Hold us accountable for results, not promises. We publish regardless of outcome. Judge us on execution.

FAQ
"Why can't frontline workers just use Google or 211 directly?"
They can, and do. But it takes minutes, not seconds. Google doesn't understand "young mother fleeing DV, two kids under 5, west end, speaks Farsi." It returns ten blue links. 211 has 60,000 listings but the best information is buried in unstructured notes that keyword search can't reach. And neither learns what your organization needs, or captures what experienced workers know. Lemy does all of that.
"Why is this free? What's the catch?"
There is no catch. Most community organizations operate on annual grants. They don't have procurement departments or software budgets. The moment we charge for this, the organizations that need it most can't get it. nuAmple is funded by donors as public infrastructure — the same model that funds 211 itself. The catch is that we have to raise the money. That's our problem, not theirs.
"How is this different from what Ample Labs tried?"
Ample Labs proved the need. It also proved what doesn't work — search that starts from scratch every time. Lemy is built specifically to fix this. It maintains context across queries. It embeds inside tools workers already use. And this new AI didn't exist when Ample Labs was built. We're not repeating the experiment. We're applying what we learned.

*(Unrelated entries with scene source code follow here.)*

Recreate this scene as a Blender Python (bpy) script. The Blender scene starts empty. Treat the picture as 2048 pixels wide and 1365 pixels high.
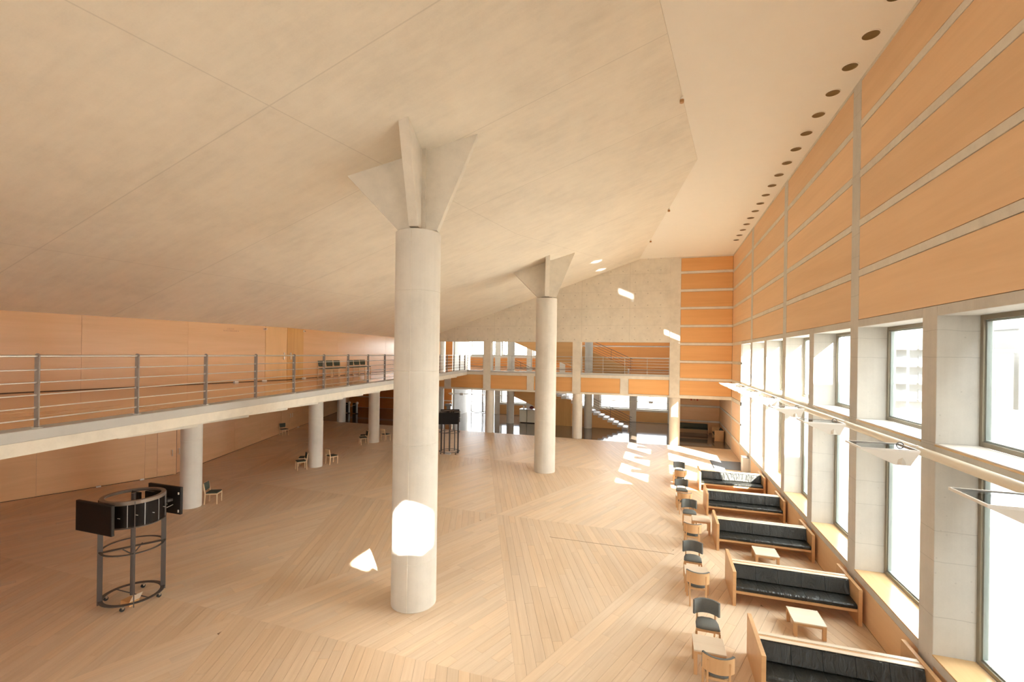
import bpy, math, random
from mathutils import Vector, Matrix
random.seed(7)
S = bpy.context.scene
COL = S.collection
PI = math.pi

# ------------------------------------------------------------------ camera
F_PX, ROLL, YAW, HOR, EYE = 912.04, .013722, .314036, 26.284, 5.6
_r = Vector((math.cos(YAW), math.sin(YAW), 0)); _f = Vector((-math.sin(YAW), math.cos(YAW), 0)); _u = Vector((0, 0, 1))
_c, _s = math.cos(ROLL), math.sin(ROLL)
cx, cy = _c*_r + _s*_u, -_s*_r + _c*_u
cam_d = bpy.data.cameras.new('camera'); cam = bpy.data.objects.new('camera', cam_d); COL.objects.link(cam)
cz = -_f
cam.matrix_world = Matrix(((cx.x, cy.x, cz.x, 0), (cx.y, cy.y, cz.y, 0), (cx.z, cy.z, cz.z, EYE), (0, 0, 0, 1)))
cam_d.sensor_width = 36; cam_d.sensor_fit = 'HORIZONTAL'; cam_d.lens = F_PX/2048*36
cam_d.shift_x = _s*HOR/2048; cam_d.shift_y = _c*HOR/2048
cam_d.clip_start = .05; cam_d.clip_end = 800
S.camera = cam

# ------------------------------------------------------------------ world, sun, exposure
SKY = 5.5
SUN = 27.0
GLINT = 1.0
EXPOSURE = 2.32
w = bpy.data.worlds.new('world'); S.world = w; w.use_nodes = True
bg = w.node_tree.nodes['Background']; bg.inputs[0].default_value = (.91, .965, 1.0, 1); bg.inputs[1].default_value = SKY
SUN_DIR = Vector((-1, 1.07, -.94)).normalized()
sd = bpy.data.lights.new('sun', 'SUN'); sd.energy = SUN; sd.angle = math.radians(.53); sd.color = (1, .945, .86)
so = bpy.data.objects.new('sun', sd); COL.objects.link(so); so.rotation_euler = SUN_DIR.to_track_quat('-Z', 'Y').to_euler()
so.location = (30, -20, 40)
def portal(name, loc, sx, sy, direction):
    d = bpy.data.lights.new(name, 'AREA'); d.shape = 'RECTANGLE'; d.size = sx; d.size_y = sy; d.cycles.is_portal = True
    o = bpy.data.objects.new(name, d); COL.objects.link(o); o.location = loc
    o.rotation_euler = Vector(direction).to_track_quat('-Z', 'Z').to_euler()
portal('window_portal_right', (4.84, 9.2, 3.6), 36.8, 5.6, (-1, 0, 0))
portal('window_portal_back', (-8.3, 40.35, 3.9), 18.8, 7.6, (0, -1, 0))
portal('window_portal_front', (-7.7, -9.75, 6), 24.4, 10.3, (0, 1, 0))
S.view_settings.view_transform = 'Standard'; S.view_settings.look = 'None'
S.view_settings.gamma = 1; S.view_settings.exposure = EXPOSURE; S.view_settings.use_curve_mapping = False
cy_ = S.cycles
cy_.max_bounces = 14; cy_.diffuse_bounces = 9; cy_.glossy_bounces = 4; cy_.transmission_bounces = 4; cy_.transparent_max_bounces = 10
cy_.sample_clamp_indirect = 12; cy_.caustics_reflective = False; cy_.caustics_refractive = False
cy_.use_denoising = True; cy_.use_adaptive_sampling = True; cy_.adaptive_threshold = .02

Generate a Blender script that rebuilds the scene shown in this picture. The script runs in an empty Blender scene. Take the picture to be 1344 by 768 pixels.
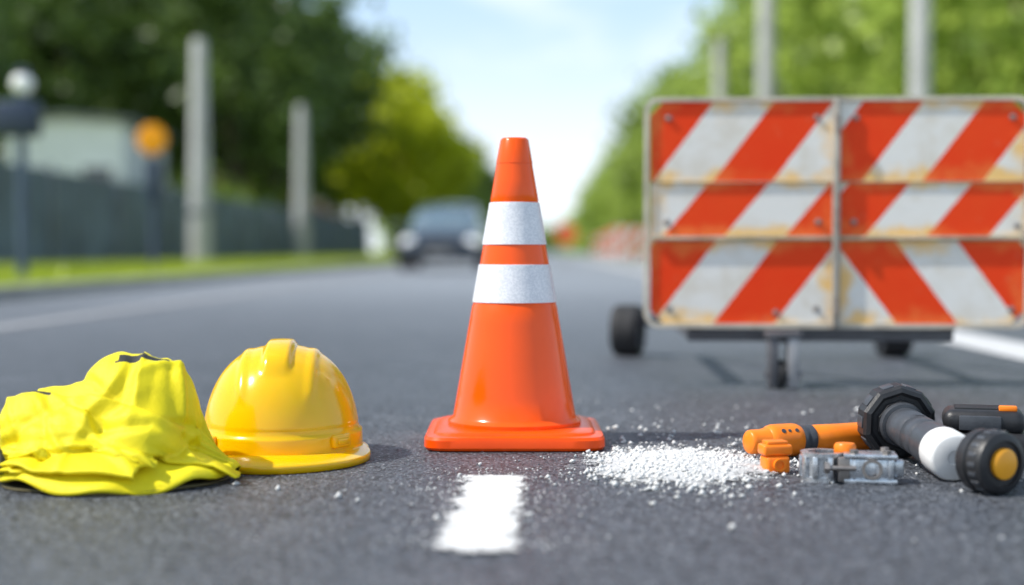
import bpy, bmesh, math, random
import numpy as np
from mathutils import Vector, Matrix
random.seed(5); rng=np.random.default_rng(7)
sc=bpy.context.scene
col=sc.collection
sc.view_settings.view_transform='Standard'
sc.view_settings.look='None'
sc.view_settings.exposure=0
R=math.radians

# ------------------------------------------------------------ materials
def nt_new(name):
    m=bpy.data.materials.new(name); m.use_nodes=True
    nt=m.node_tree; b=nt.nodes['Principled BSDF']
    return m,nt,b
def N(nt,t,**kw):
    n=nt.nodes.new(t)
    for k,v in kw.items():
        if k in n.inputs: n.inputs[k].default_value=v
        else: setattr(n,k,v)
    return n
def mixc(nt,fac,a,b):
    n=nt.nodes.new('ShaderNodeMix'); n.data_type='RGBA'
    for s,v in ((0,fac),(6,a),(7,b)):
        if isinstance(v,bpy.types.NodeSocket): nt.links.new(v,n.inputs[s])
        elif s==0: n.inputs[0].default_value=v
        else: n.inputs[s].default_value=(v[0],v[1],v[2],1)
    return n.outputs[2]
def ma(nt,op,a,b=None,c=None,clamp=False):
    n=nt.nodes.new('ShaderNodeMath'); n.operation=op; n.use_clamp=clamp
    for i,v in enumerate((a,b,c)):
        if v is None: continue
        if isinstance(v,bpy.types.NodeSocket): nt.links.new(v,n.inputs[i])
        else: n.inputs[i].default_value=v
    return n.outputs[0]
def ramp(nt,x,lo,hi):
    n=nt.nodes.new('ShaderNodeMapRange'); n.clamp=True; n.interpolation_type='SMOOTHSTEP'
    nt.links.new(x,n.inputs[0]); n.inputs[1].default_value=lo; n.inputs[2].default_value=hi
    return n.outputs[0]
def noise(nt,co,scale,detail=3,rough=.5,dist=0):
    n=N(nt,'ShaderNodeTexNoise'); n.inputs['Scale'].default_value=scale
    n.inputs['Detail'].default_value=detail; n.inputs['Roughness'].default_value=rough
    n.inputs['Distortion'].default_value=dist
    nt.links.new(co,n.inputs['Vector']); return n.outputs[0]
def bump(nt,b,h,strength,dist):
    n=nt.nodes.new('ShaderNodeBump'); n.inputs['Strength'].default_value=strength
    n.inputs['Distance'].default_value=dist
    nt.links.new(h,n.inputs['Height']); nt.links.new(n.outputs[0],b.inputs['Normal'])
def M(name,c,rough=.5,metal=0,var=.12,ns=12,bs=0,bd=.001,coat=0,sss=0,emit=None,dirt=0,spec=.5,dcol=(.09,.08,.07)):
    m,nt,b=nt_new(name)
    co=N(nt,'ShaderNodeTexCoord').outputs['Object']
    f=noise(nt,co,ns,5,.6)
    f=ramp(nt,f,.3,.7)
    base=mixc(nt,f,[x*(1-var) for x in c],[min(1,x*(1+var)) for x in c])
    if dirt:
        d=ramp(nt,noise(nt,co,ns*2.3,8,.7),.52,.75)
        base=mixc(nt,ma(nt,'MULTIPLY',d,dirt),base,dcol)
    nt.links.new(base,b.inputs['Base Color'])
    b.inputs['Metallic'].default_value=metal
    b.inputs['Specular IOR Level'].default_value=spec
    rr=ma(nt,'MULTIPLY_ADD',noise(nt,co,ns*4,4),.3*rough,rough*.85)
    nt.links.new(rr,b.inputs['Roughness'])
    if coat: b.inputs['Coat Weight'].default_value=coat; b.inputs['Coat Roughness'].default_value=.08
    if sss:
        b.inputs['Subsurface Weight'].default_value=sss; b.inputs['Subsurface Scale'].default_value=.012
        b.inputs['Subsurface Radius'].default_value=(1,.35,.05)
    if emit:
        b.inputs['Emission Color'].default_value=(1,.97,.9,1); b.inputs['Emission Strength'].default_value=emit
    if bs: bump(nt,b,noise(nt,co,bs,4,.6),.6,bd)
    return m

def leafmat(name,dark,light,tr=.35):
    m,nt,b=nt_new(name)
    co=N(nt,'ShaderNodeTexCoord').outputs['Object']
    f=ramp(nt,noise(nt,co,.7,4,.65),.35,.65)
    c=mixc(nt,f,dark,light)
    c2=mixc(nt,ramp(nt,noise(nt,co,9,2),.4,.7),c,[x*1.5 for x in light])
    nt.links.new(c2,b.inputs['Base Color']); b.inputs['Roughness'].default_value=.36
    t=nt.nodes.new('ShaderNodeBsdfTranslucent'); nt.links.new(c2,t.inputs[0])
    mx=nt.nodes.new('ShaderNodeMixShader'); mx.inputs[0].default_value=tr
    nt.links.new(b.outputs[0],mx.inputs[1]); nt.links.new(t.outputs[0],mx.inputs[2])
    nt.links.new(mx.outputs[0],nt.nodes['Material Output'].inputs[0])
    return m

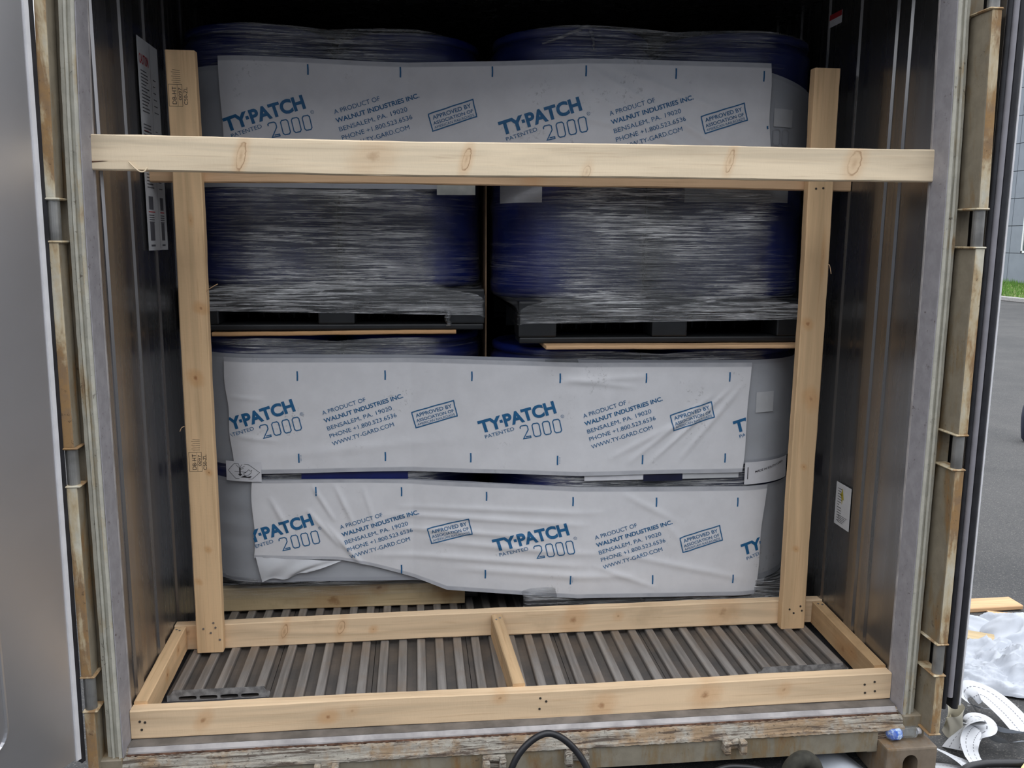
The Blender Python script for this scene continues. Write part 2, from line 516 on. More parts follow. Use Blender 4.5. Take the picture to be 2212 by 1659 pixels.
def plank_mesh(y0, y1):
    bm = bmesh.new()
    # top profile
    prof = []
    tilt = .0
    for i in range(5):
        cx = i * P
        if i == 0: prof.append((cx - .030, .0))
        if i == 0: prof.append((cx - .030, .020))
        prof += [(cx - .017, .0225), (cx - .0135, .035), (cx - .011, .037), (cx + .011, .037), (cx + .0135, .035), (cx + .017, .0225)]
        if i < 4: prof.append((cx + P / 2, .0205))
        else: prof += [(cx + .0305, .020), (cx + .0305, .0)]
    def topz(x):
        for (a, b) in zip(prof, prof[1:]):
            if b[0] > a[0] and a[0] <= x <= b[0]:
                return a[1] + (b[1] - a[1]) * (x - a[0]) / (b[0] - a[0])
        return .02
    ny = 6
    extrude_profile(bm, [(p[0], p[1]) for p in prof], y0, y1, axis='y', nseg=1)
    # front face with four chamber mouths
    K = 20
    for i in range(4):
        xa, xb = i * P, (i + 1) * P
        hx0, hx1, hz0, hz1 = xa + .0045, xb - .0045, .0035, .0155
        hole, outer, back = [], [], []
        for k in range(K):
            a = 2 * math.pi * (k + .5) / K
            ca, sa = math.cos(a), math.sin(a)
            e = .45
            hx = (hx0 + hx1) / 2 + (hx1 - hx0) / 2 * (abs(ca) ** e) * (1 if ca > 0 else -1)
            hz = (hz0 + hz1) / 2 + (hz1 - hz0) / 2 * (abs(sa) ** e) * (1 if sa > 0 else -1)
            ox = min(max((xa + xb) / 2 + (xb - xa) * .8 * (abs(ca) ** e) * (1 if ca > 0 else -1), xa), xb)
            oz = topz(ox) if sa > 0 else 0.0
            if abs(ca) > .985: oz = .01
            hole.append(bm.verts.new((hx, y0, hz)))
            outer.append(bm.verts.new((ox, y0, oz)))
            back.append(bm.verts.new((hx, y0 + .25, hz)))
        for k in range(K):
            j = (k + 1) % K
            bm.faces.new((hole[k], hole[j], outer[j], outer[k]))
            bm.faces.new((hole[k], hole[j], back[j], back[k]))
        bm.faces.new(back)
    for (xa, xb) in ((-.030, 0), (4 * P, 4 * P + .0305)):
        xs = [xa + (xb - xa) * t / 6 for t in range(7)]
        lo = [bm.verts.new((x, y0, 0)) for x in xs]
        hi = [bm.verts.new((x, y0, max(topz(x), .005))) for x in xs]
        for t in range(6):
            bm.faces.new((lo[t], lo[t + 1], hi[t + 1], hi[t]))
    bm.normal_update()
    for f in bm.faces:
        if abs(f.normal.y) > .9 and abs(f.calc_center_median().y - y0) < .01: f.material_index = 1
    me = mesh_from(bm, 'floor_plank')
    me.materials.append(M_alu); me.materials.append(M_aluend)
    return me


pm = plank_mesh(.05, DEPTH)
pl = plank_mesh(.205, DEPTH)
pr = plank_mesh(.172, DEPTH)
for k in range(7):
    me = pl if k == 0 else (pr if k == 6 else pm)
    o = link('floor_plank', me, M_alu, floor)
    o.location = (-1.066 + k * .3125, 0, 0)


def wall(side, mat, y_ribs):
    s = -1 if side == 'left' else 1
    # profile in (x, y), run in z.  Ribs stand 7 mm proud of the liner
    pts = [(s * W, .022)]
    for y in y_ribs:
        pts += [(s * (W + .001), y - .033), (s * (W - .005), y - .026), (s * (W - .005), y + .026), (s * (W + .001), y + .033)]
    pts += [(s * W, DEPTH), (s * (W + .08), DEPTH), (s * (W + .08), .022)]
    bm = bmesh.new()
    extrude_profile(bm, pts, -.1, HT, axis='z', closed=True)
    return obj('wall_' + side, bm, mat, kind='structure')


wl = wall('left', M_liner, [.10 + .228 * k for k in range(25)][:25])
wr_ = wall('right', M_liner2, [.205] + [.285 + .228 * k for k in range(24)])
bm = bmesh.new(); box(bm, -W - .08, W + .08, DEPTH, DEPTH + .1, -.1, HT + .1)
obj('wall_back', bm, M_dark, kind='structure')
bm = bmesh.new(); box(bm, -W - .08, W + .08, -.03, DEPTH, HT, HT + .09)
ceil = obj('ceiling', bm, M_liner, kind='structure')

# ------------------------------------------------------------------ door frame
def bend(bm, s):
    """the frame leans in slightly towards the top"""
    for v in bm.verts:
        if v.co.z > 1.2:
            v.co.x -= s * .016 * min(((v.co.z - 1.2) / .8) ** 2, 1 + (v.co.z - 2.0))


def jamb(s, name):
    def part(bm, nm, mt, par, **k):
        bend(bm, s)
        return obj(nm, bm, mt, par, **k)
    bm = bmesh.new()
    prof = [(.003, .021), (.003, -.066), (.011, -.071), (.012, -.062), (.022, -.060), (.023, -.066), (.029, -.067), (.0305, -.058), (.0325, -.058), (.034, -.060), (.044, -.056),
            (.046, -.048), (.0470, -.040), (.0470, .021)]
    extrude_profile(bm, [(s * (W + a), b) for a, b in prof], -.075, HT + .06, 'z', closed=True, nseg=60, jitter=.0006)
    j = part(bm, name, M_jamb, None, kind='structure')
    bm = bmesh.new()
    prof = [(.0475, .02), (.0475, -.042), (.052, -.038), (.060, -.033), (.075, -.031), (.084, -.034), (.092, -.040), (.095, -.030), (.095, .02)]
    extrude_profile(bm, [(s * (W + a), b) for a, b in prof], -.075, HT + .06, 'z', closed=True, nseg=40, jitter=.0005)
    part(bm, 'frame_recess', M_recess, j, label='brown-stained recess behind the hinge bars, with painted-in shade')
    bm = bmesh.new()
    extrude_profile(bm, [(s * (W + a), b) for a, b in [(.0, .021), (.0, -.066), (.0015, -.068), (.0028, -.066), (.0028, .021)]], -.012, HT + .06, 'z', closed=True, nseg=24)
    part(bm, 'pale_strip', M_pale, j, label='pale grey inner strip of the door frame')
    bm = bmesh.new()
    extrude_profile(bm, [(s * (W + a), b) for a, b in [(-.0012, .021), (-.0012, .014), (.0, .012), (.0, .021)]], -.004, HT + .06, 'z', closed=True, nseg=12)
    part(bm, 'edge_bead', M_lip, j)
    yf = -.090 if s < 0 else -.130
    spans = [(-.045, .143), (.242, .772), (.873, 1.398), (1.502, 2.016 if s > 0 else 2.12)]
    for a, b in spans:
        bm = bmesh.new()
        x0, x1 = sorted((s * (W + .058), s * (W + .087)))
        box(bm, x0, x1, yf, -.036, a, b, .005, 2)
        for e in [e for e in bm.edges if abs(e.verts[0].co.z - e.verts[1].co.z) > .1][:0]: pass
        hb = part(bm, 'hinge_bar', M_hinge, j)
        hb.data.materials.append(M_recess)
        for f in hb.data.polygons:
            if abs(f.normal.x) > .8: f.material_index = 1  # bar sides get the darker paint: their shade is put into the colour
        for e, sg in ((a, -1), (b, 1)):
            bm = bmesh.new()
            x0, x1 = sorted((s * (W + .050), s * (W + .090)))
            box(bm, x0, x1, yf - .003, -.036, e - .003, e + .003, .0025, 1)
            part(bm, 'hinge_lip', M_hinge, j)
    for a, b in ((.143, .242), (.772, .873), (1.398, 1.502)) + (((2.016, 2.12),) if s > 0 else ()):
        bm = bmesh.new()
        lathe(bm, [(.0155, a - .001), (.0155, b + .001)], s * (W + .072), yf + .018, 20)
        part(bm, 'hinge_pin', M_pin, j, smooth=False)
    return j


jl = jamb(-1, 'trim_1')
jr = jamb(1, 'trim_2')

# sill and rear beam
bm = bmesh.new()
prof = [(.06, -.006), (.04, -.0035), (-.034, -.0035), (-.036, -.0035), (-.046, -.0115), (-.048, -.019), (-.053, -.019), (-.058, -.0155), (-.066, -.0165), (-.068, -.021), (-.071, -.021),
        (-.077, -.041), (-.080, -.0415), (-.086, -.0425), (-.088, -.050), (-.080, -.053), (-.080, -.118), (-.070, -.122), (.06, -.122)]
extrude_profile(bm, prof, -1.142, 1.142, 'x', closed=True, nseg=300, jitter=.0014)
sill = obj('trim_3', bm, M_sill, kind='structure')
bm = bmesh.new(); box(bm, -W, W, -.0355, -.0345, -.0007, .0002)
bm.free()
bm = bmesh.new()
extrude_profile(bm, [(-.0365, -.0005), (-.0465, -.0105), (-.0475, -.0145), (-.036, -.004)], -1.135, 1.135, 'x', closed=True, nseg=60, jitter=.0004)
obj('sill_lip', bm, M_lip, sill, label='pale bare metal lip along the sill')
bm = bmesh.new(); box(bm, -1.137, 1.137, -.0362, .03, -.003, .0006); obj('sill_tread', bm, M_tread, sill)
bm = bmesh.new(); extrude_profile(bm, [(-.0470, -.0145), (-.0480, -.0190), (-.0530, -.0185), (-.0560, -.0160), (-.052, -.021)], -1.138, 1.138, 'x', closed=True, nseg=200, jitter=.0012); obj('rust_seam', bm, M_rust, sill)
for s_ in (-1, 1):
    bm = bmesh.new(); box(bm, min(s_ * 1.142, s_ * 1.215), max(s_ * 1.142, s_ * 1.215), -.076, .02, -.122, -.012, .003); obj('sill_end', bm, M_recess, sill)
bm = bmesh.new()
box(bm, -1.075, 1.06, -.0815, -.079, -.119, -.0535)
obj('beam_face', bm, M_beam, sill, label='grimy tan face of the rear beam')
# locking-bar keepers
for i, (kx, kz) in enumerate(((-.586, -.066), (-.112, -.074), (.128, -.068), (.602, -.062))):
    bm = bmesh.new()
    box(bm, kx - .033, kx + .033, -.089, -.081, kz - .020, kz + .020, .003)
    for sx_ in (-1, 1):
        box(bm, kx + sx_ * .024 - .010, kx + sx_ * .024 + .010, -.116, -.083, kz - .022, kz + .016, .005, 2)
    box(bm, kx - .017, kx + .017, -.098, -.083, kz + .002, kz + .014, .003)
    for v in bm.verts: v.co += Vector((random.uniform(-.002, .002), random.uniform(-.002, .002), random.uniform(-.003, .003)))
    obj('lock_keeper', bm, M_sill, sill)
# corner castings
for s in (-1, 1):
    bm = bmesh.new()
    x0, x1 = (1.062, 1.222) if s > 0 else (-1.222, -1.062)
    box(bm, x0, x1, -.135, .04, -.208, -.082, .006, 2)
    c_ = obj('corner_casting', bm, M_cast, sill)
    # oval hole through the front: dark recess
    bm = bmesh.new()
    cx, cz = (x0 + x1) / 2 - .004 * s, -.148
    K = 28
    ring = []
    for k in range(K):
        a = 2 * math.pi * k / K
        ring.append((cx + .024 * math.cos(a), cz + .016 * (1 if math.sin(a) > 0 else -1) + .028 * math.sin(a)))
    cut = bm
    front = [bm.verts.new((x, -.15, z)) for x, z in ring]
    back = [bm.verts.new((x, -.02, z)) for x, z in ring]
    for k in range(K):
        bm.faces.new((front[k], front[(k + 1) % K], back[(k + 1) % K], back[k]))
    bm.faces.new(front); bm.faces.new(back)
    cutter = obj('cut', bm, M_cast)
    md = c_.modifiers.new('hole', 'BOOLEAN'); md.object = cutter; md.operation = 'DIFFERENCE'; md.solver = 'EXACT'
    bpy.context.view_layer.update()
    me = bpy.data.meshes.new_from_object(c_.evaluated_get(bpy.context.evaluated_depsgraph_get()))
    c_.modifiers.clear(); c_.data = me
    bpy.data.objects.remove(cutter)
    # lower corner post and under frame
    bm = bmesh.new()
    x0, x1 = (1.03, 1.19) if s > 0 else (-1.19, -1.03)
    box(bm, x0, x1, -.079, .05, -.125, -.0535, .002)
    obj('post_foot', bm, M_beam, sill)
# header above the doorway
bm = bmesh.new(); box(bm, -1.22, 1.22, -.08, .02, HT, HT + .11, .004)
obj('trim_4', bm, M_jamb, kind='structure')
bm = bmesh.new()
for k in range(13):
    box(bm, -1.1, 1.1, .35 + .45 * k, .40 + .45 * k, -.2, -.101)
box(bm, -1.2, -1.1, .05, DEPTH, -.2, -.101); box(bm, 1.1, 1.2, .05, DEPTH, -.2, -.101)
obj('trim_5', bm, M_beam, kind='structure')

# ------------------------------------------------------------------ doors
# unseen wall added behind the viewer to block the low sky
bm = bmesh.new(); box(bm, -34, 30, -13.4, -13, -.215, 8.5)
obj('wall_sky_blocker', bm, M_clad, kind='structure')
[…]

"What happens if it doesn't work?"
We publish what we find. This is a research project. If Lemy doesn't improve frontline workflow, that's a finding the sector needs. If it works modestly, we document where and why. Every outcome produces data that didn't exist before. The $50,000 funds the proof of concept and the published findings.
Frontline work carries a cost that doesn't appear in job descriptions. We can't change that. We can make sure the systems aren't adding to the weight.

Better technology won't solve homelessness. But it can make sure that when someone asks for help, the person they've reached has the time to listen.